Havelock Ellis, however, adds that as a rule the falling dream comes at the end of a flying dream and that being usually accompanied by fear, it presupposes an organic origin, perhaps a circulatory or nervous trouble, even apoplexy or epilepsy.
Freud attributes it to eroticism, as in the case of the flying dream, but adds that in woman it frequently has its origin in the fear of a moral downfall. He classifies it as a typical, sexual dream of fear.
Manaceine attributes the falling dream to the fact that on falling asleep the dreamer does not feel that he is supported by the bed, and that therefore he has the sensation of being in the air, i.e., unsupported.
Bruce thinks the falling dream arises from some slight disturbance affecting the heart action.
Raphael interprets this dream as foretelling the loss of a sweetheart; to a sailor it augurs shipwreck.
The gypsies generally agree that it augurs losses and crosses, unless the dreamer should pick himself up afterwards, in which case this dream foretells changes and movings.
Swimming is generally attributed to the respiration, but Ellis qualifies this by adding that it is sometimes due to cutaneous sensations. Freud holds it as erotic dream associated 'with childish memories. Coriat classifies it among the dreams of freedom, flying, etc.
Raphael and other dream interpreters are almost unanimous in agreeing that to dream of swimming with the head well up is an augury of success in business and in love affairs; with the head under water this dream implies trouble and unpleasant news; in dirty water slander and malice; if you dream of sinking ruin will follow.
Nakedness or Being Insufficiently Clad. Freud and Ellis agree that this dream is due to the perception felt in sleep when one has thrown off the bed covers and is exposed. Freud divides this dream into two varieties, one in which the dreamer is indifferent to his condition, and the other in which the dreamer is overwhelmed with shame. The latter he classifies as having a sexual content.
Coriat considers this dream as a residue of childish memories, a desire to abandon all social restraint
The interpretations of the dream-books are more or less synonymous.
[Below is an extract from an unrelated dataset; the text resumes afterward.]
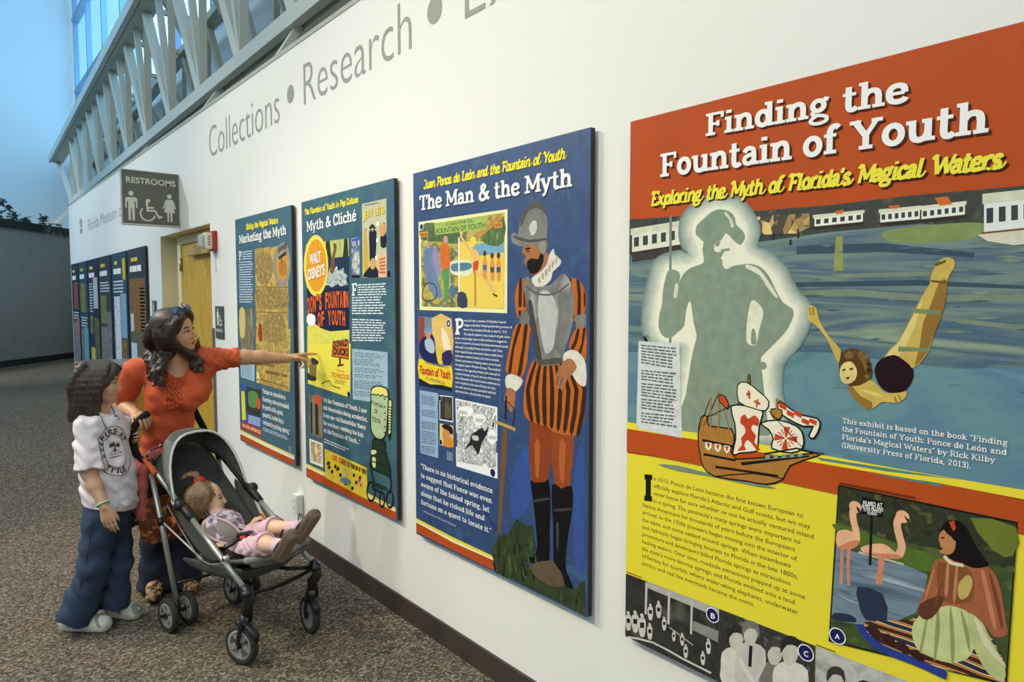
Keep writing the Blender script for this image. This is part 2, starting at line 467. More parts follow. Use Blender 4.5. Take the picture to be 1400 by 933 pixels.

Raphael, Poverty and disgrace; Witches dream books translate it as disappointment, also a sign that the dreamer will suffer an affront. To the gypsy interpreters it augurs sickness, poverty and misfortune generally.
In connection with this typical dream of nakedness, the following extract from Der Grune Heinrich by G. Keller illustrates the antiquity of the dream interpretations by the gypsies, witches, etc.
"I do not wish, dear Lee, that you should ever come to realize from experience the peculiar, piquant truth contained in the situation of Odysseus, when he appears before Nausikaa and her playmates naked and covered with mud! Would you like to know what it means? Let us consider the incident closely. If you are ever separated from your home and from everything that is dear to you, and wander about in a strange country, when you have seen and experienced much, when you have cares and sorrows, and are, perhaps, even miserable and forlorn, you will some night inevitably dream that you are approaching your home; you will see it shining and beaming in the most beautiful colors; charming, delicate and lovely figures will meet you; and you will suddenly discover that you are going about in rags, naked and covered with dust. A nameless feeling of fear seizes you, you try to cover yourself and to hide; and you awaken bathed in sweat. As long as men exist this will be the dream of the care-laden, fortune-battered man, and Homer has taken his situation from the profoundest depths of the eternal character of humanity."
Dream of the Death of Parents or of Dead Persons. Freud and Coriat classify this as a wish dream, and they subdivide it under two headings, the dream in which the dreamer is unmoved and the dream in which he is grieved. The dream without attendant grief is not a typical dream, in that it is used to cover another wish in the Latent Content. The dream attended by expressions of grief, however deep, is a desire for the death of the person dreamed of: if the wish does not exist at the time of the dream, it must have existed at some time in the past. Freud gives an example of a woman who dreamed that all her sisters and brothers suddenly grew wings and flew up into the sky. Of course, he says, the lady wished all her relatives dead or she would not have had this dream.